Eight minutes later Chelsea had the ball in the back of the net again, this time through Pernille Harder. Cuthbert found space wide and clipped in a perfect cross that Harder rose to meet and bury in the back of the net.

The final twenty or so minutes, plus six minutes of stoppage time, were filled with wave after wave of Chelsea attack. Some last ditch defending, decent positional goalkeeping, and rusty finishing combined to keep the equalizer at bay. Kerr had a header straight into the arms of Arsenal keeper Manuela Zinsberger, and Kirby found the ball at her feet in the box with a window to shoot at the far corner but her shot floated high.

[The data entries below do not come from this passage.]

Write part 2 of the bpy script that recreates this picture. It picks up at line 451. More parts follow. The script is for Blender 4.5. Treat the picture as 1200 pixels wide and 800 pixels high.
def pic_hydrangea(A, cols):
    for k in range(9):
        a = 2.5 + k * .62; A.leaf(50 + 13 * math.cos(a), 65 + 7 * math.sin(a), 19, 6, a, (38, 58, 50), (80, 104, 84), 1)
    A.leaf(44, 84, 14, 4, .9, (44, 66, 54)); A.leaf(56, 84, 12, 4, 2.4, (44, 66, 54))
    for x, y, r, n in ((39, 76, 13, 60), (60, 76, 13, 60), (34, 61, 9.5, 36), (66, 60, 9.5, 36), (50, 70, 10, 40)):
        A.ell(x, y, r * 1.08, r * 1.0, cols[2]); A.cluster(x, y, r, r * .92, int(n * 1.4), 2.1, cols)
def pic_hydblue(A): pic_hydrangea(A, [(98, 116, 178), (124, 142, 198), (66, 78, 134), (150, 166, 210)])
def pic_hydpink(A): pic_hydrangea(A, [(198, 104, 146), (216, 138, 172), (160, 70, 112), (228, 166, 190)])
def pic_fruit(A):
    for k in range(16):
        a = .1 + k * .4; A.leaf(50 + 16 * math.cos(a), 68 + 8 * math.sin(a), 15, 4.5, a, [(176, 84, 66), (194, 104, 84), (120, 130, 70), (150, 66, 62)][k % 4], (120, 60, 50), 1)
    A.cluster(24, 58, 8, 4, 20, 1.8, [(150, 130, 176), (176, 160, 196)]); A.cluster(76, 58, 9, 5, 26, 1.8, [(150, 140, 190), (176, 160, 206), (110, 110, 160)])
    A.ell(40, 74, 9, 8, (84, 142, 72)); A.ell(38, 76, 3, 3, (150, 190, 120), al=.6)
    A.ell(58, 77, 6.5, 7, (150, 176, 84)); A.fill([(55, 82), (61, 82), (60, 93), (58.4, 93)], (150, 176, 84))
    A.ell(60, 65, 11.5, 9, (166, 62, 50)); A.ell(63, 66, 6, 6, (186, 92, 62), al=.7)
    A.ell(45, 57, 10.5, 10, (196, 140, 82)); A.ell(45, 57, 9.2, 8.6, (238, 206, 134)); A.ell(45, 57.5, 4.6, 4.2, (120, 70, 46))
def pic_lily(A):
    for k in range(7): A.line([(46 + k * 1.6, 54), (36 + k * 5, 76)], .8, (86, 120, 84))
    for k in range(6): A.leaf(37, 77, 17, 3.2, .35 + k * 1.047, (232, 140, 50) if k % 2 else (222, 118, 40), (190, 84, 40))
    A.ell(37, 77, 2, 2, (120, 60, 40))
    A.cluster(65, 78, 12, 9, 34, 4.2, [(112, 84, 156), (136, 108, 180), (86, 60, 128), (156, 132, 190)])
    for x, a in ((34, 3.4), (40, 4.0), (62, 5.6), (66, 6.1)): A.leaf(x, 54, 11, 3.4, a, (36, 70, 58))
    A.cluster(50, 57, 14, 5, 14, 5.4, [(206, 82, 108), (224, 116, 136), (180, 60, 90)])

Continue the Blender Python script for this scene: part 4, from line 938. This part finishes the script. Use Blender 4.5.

It’s an annoying loss for Chelsea for a multitude of reasons. It’s annoying to lose a season opener; it’s annoying to lose to a rival who hasn’t beaten you in competitive play since 2018; it’s annoying to shift goals via the same defensive problems that plagued you at the end of last season; and it’s annoying to lose three points due to a missed offside call. The latter is especially hurtful because the margins at the top of the WSL were very tight last season (Chelsea topped Manchester City by two points) and promises to be this year. An early slip-up means Chelsea will likely need to take points off City and Arsenal in their remaining matches if they are to three-peat as league champions.

As for the defensive issues, well, that’s the more immediate concern. After the match Emma Hayes admitted that the club tried to address the fullback situation but weren’t able to secure anyone on their list.

The new formation shows promise, particularly to exploit wide spaces. If some finishing had been sharper there’s no doubt the Blues would have come away with points. There’s also the fact that, thanks to having to play their way into the group stages of the UWCL, Arsenal has been played three competitive fixtures while Chelsea are just a couple of weeks into folding their Olympic stars to full training. Chelsea will surely improve offensively with sharper finishing and the return of Kerrby into the starting XI, but solving the defensive problems is a lot less straightforward.